• Work to complete: For this exercise, write out exactly, and only, the lines running from the line that contains "The Blender Python script for this scene continues." through the line that contains "sg.obj('stringer', m_post, st)".

• Records shown:
· · · · ·

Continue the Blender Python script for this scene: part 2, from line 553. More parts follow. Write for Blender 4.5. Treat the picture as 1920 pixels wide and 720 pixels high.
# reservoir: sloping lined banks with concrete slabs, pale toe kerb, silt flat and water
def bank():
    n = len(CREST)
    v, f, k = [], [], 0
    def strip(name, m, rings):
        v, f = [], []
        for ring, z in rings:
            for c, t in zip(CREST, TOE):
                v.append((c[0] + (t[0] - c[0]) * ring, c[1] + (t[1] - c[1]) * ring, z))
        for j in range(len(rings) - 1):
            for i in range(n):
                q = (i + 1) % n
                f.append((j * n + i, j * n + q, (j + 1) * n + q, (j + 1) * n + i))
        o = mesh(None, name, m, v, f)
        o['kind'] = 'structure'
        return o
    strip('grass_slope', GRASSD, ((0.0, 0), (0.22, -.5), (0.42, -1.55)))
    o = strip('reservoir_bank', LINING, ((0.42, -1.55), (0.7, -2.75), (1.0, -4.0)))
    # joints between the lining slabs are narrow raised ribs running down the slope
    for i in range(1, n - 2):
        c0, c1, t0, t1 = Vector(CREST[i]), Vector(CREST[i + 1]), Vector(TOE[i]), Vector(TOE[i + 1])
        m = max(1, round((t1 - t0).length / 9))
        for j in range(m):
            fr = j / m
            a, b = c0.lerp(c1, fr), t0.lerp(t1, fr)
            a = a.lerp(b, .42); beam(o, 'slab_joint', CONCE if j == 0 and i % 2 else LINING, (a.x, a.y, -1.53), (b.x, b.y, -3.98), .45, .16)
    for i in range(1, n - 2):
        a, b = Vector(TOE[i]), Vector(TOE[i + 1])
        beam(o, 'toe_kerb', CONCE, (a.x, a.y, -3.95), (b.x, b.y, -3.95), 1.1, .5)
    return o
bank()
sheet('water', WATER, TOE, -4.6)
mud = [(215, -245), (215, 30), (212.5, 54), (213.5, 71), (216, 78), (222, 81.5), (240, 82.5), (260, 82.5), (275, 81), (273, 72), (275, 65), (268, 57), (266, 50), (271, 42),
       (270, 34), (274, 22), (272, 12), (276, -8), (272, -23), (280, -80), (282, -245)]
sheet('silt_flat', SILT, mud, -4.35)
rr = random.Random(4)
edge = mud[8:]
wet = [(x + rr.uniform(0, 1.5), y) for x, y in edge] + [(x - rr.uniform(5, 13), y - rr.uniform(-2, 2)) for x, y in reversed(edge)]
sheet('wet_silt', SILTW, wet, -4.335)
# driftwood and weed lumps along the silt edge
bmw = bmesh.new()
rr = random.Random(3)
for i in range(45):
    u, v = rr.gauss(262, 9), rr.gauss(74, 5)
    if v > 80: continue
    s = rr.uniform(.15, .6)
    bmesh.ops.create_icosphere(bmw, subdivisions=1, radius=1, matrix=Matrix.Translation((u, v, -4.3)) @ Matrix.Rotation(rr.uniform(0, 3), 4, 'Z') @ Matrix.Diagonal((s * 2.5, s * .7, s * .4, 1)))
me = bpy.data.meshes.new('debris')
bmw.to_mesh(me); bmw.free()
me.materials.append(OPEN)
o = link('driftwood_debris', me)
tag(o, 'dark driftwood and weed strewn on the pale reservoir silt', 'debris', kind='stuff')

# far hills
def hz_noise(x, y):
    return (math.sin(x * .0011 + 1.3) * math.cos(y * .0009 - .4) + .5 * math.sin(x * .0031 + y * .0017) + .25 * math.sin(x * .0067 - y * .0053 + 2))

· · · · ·

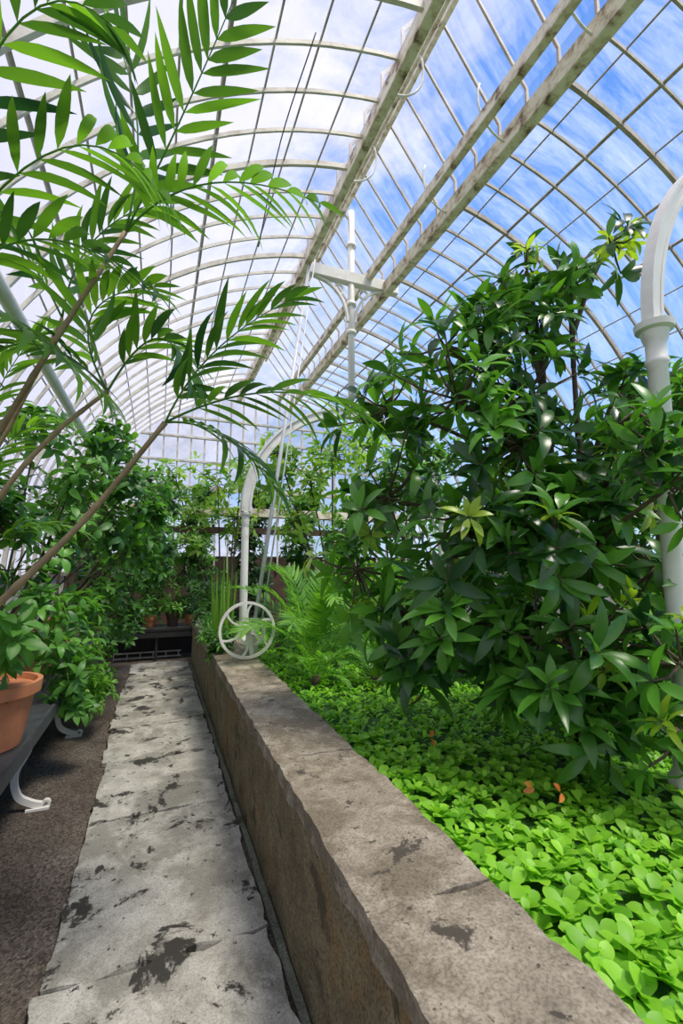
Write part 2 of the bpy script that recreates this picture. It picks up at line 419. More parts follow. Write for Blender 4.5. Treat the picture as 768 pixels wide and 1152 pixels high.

· · · · ·

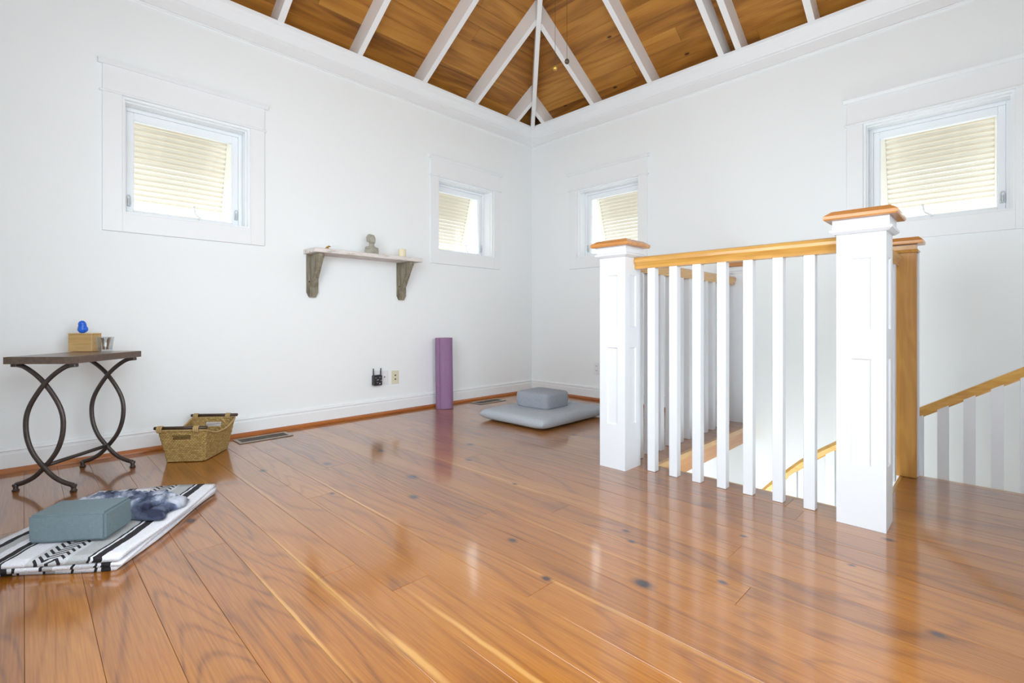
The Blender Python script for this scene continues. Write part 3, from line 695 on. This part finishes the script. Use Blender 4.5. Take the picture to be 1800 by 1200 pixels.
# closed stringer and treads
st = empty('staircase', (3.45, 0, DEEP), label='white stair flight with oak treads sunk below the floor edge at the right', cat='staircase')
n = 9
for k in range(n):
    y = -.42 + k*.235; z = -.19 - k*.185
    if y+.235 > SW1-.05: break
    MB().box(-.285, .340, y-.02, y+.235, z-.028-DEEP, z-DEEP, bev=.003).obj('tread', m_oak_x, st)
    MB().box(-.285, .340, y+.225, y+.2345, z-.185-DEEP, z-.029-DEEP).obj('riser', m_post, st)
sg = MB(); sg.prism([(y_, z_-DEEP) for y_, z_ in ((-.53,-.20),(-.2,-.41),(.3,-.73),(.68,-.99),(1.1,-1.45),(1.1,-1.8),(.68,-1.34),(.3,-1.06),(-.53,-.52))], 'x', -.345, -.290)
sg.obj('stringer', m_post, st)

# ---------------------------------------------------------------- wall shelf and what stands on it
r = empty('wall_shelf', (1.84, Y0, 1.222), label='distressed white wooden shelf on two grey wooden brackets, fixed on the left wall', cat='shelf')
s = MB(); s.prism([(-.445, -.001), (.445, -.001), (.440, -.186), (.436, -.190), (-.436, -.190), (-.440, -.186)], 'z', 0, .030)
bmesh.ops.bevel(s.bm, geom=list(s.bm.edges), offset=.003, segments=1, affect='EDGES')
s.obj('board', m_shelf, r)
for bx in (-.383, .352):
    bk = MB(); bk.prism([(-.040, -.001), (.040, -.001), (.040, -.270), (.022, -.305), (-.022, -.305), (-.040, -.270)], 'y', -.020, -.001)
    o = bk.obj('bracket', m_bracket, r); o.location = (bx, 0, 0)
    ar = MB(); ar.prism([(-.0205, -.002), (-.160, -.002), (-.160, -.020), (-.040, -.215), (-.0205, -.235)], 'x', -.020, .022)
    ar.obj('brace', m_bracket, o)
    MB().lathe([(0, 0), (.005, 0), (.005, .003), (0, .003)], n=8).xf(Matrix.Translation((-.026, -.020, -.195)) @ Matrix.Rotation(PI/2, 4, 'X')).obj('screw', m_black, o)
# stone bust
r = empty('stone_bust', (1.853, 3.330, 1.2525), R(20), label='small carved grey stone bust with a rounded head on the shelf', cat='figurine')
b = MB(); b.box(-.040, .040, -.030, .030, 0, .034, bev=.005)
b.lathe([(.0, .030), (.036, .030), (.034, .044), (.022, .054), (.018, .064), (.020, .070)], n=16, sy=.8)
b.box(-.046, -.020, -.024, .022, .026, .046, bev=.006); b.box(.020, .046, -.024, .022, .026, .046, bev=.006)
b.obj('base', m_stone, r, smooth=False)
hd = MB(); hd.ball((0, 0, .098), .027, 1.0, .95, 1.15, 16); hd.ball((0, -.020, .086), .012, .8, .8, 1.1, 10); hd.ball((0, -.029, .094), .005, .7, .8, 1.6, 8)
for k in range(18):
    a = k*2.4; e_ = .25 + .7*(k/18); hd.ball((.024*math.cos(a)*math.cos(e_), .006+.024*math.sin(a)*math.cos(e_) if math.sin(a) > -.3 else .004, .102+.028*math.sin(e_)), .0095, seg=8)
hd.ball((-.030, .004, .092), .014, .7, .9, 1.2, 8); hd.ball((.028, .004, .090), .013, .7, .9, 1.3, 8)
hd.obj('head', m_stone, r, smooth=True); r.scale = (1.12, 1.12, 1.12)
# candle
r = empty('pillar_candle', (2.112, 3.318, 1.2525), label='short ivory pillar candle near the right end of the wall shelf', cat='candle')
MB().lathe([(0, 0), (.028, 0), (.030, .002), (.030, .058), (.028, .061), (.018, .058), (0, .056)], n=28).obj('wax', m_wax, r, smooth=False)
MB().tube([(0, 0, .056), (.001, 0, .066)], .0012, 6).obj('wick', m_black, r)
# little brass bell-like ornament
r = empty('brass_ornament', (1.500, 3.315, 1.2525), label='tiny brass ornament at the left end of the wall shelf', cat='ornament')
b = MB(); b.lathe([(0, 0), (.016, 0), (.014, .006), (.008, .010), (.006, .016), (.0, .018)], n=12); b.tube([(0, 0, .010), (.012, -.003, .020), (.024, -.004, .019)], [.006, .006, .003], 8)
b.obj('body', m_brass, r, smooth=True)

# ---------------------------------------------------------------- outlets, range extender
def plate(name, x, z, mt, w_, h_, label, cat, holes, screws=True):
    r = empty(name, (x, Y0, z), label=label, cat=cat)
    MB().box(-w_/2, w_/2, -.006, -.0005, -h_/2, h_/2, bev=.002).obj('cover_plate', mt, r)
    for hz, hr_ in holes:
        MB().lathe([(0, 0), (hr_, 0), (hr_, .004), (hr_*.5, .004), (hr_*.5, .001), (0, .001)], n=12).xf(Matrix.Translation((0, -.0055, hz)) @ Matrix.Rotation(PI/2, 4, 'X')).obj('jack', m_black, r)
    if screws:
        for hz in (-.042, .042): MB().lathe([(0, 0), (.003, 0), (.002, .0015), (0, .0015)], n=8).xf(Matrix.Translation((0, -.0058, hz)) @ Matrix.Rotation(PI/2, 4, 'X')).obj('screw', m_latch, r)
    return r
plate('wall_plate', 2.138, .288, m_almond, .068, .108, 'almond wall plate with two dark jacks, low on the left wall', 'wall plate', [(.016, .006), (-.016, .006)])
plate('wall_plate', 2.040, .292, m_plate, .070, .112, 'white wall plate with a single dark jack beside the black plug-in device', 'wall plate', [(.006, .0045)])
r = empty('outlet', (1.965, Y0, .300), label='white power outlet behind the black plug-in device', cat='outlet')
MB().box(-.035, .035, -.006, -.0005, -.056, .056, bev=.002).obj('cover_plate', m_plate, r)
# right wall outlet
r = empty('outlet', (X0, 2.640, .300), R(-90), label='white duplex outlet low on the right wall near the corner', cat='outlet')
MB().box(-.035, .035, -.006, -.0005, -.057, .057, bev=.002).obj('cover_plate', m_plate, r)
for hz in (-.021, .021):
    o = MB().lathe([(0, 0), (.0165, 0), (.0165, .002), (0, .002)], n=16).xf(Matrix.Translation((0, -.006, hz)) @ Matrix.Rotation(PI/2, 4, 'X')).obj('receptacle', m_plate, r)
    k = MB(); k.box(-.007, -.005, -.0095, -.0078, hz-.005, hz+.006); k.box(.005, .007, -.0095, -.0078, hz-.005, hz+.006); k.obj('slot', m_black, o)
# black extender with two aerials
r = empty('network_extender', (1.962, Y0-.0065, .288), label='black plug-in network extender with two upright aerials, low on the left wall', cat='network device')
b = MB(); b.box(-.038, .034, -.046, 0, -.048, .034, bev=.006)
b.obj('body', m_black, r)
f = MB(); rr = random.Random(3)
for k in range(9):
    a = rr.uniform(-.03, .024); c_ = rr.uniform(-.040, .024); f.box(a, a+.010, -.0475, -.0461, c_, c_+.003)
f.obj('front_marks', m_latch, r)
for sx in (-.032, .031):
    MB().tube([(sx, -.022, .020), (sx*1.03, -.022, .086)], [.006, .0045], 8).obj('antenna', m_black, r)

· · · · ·

• Answer to this problem:
The Blender Python script for this scene continues. Write part 3, from line 695 on. This part finishes the script. Use Blender 4.5. Take the picture to be 1800 by 1200 pixels.
# closed stringer and treads
st = empty('staircase', (3.45, 0, DEEP), label='white stair flight with oak treads sunk below the floor edge at the right', cat='staircase')
n = 9
for k in range(n):
    y = -.42 + k*.235; z = -.19 - k*.185
    if y+.235 > SW1-.05: break
    MB().box(-.285, .340, y-.02, y+.235, z-.028-DEEP, z-DEEP, bev=.003).obj('tread', m_oak_x, st)
    MB().box(-.285, .340, y+.225, y+.2345, z-.185-DEEP, z-.029-DEEP).obj('riser', m_post, st)
sg = MB(); sg.prism([(y_, z_-DEEP) for y_, z_ in ((-.53,-.20),(-.2,-.41),(.3,-.73),(.68,-.99),(1.1,-1.45),(1.1,-1.8),(.68,-1.34),(.3,-1.06),(-.53,-.52))], 'x', -.345, -.290)
sg.obj('stringer', m_post, st)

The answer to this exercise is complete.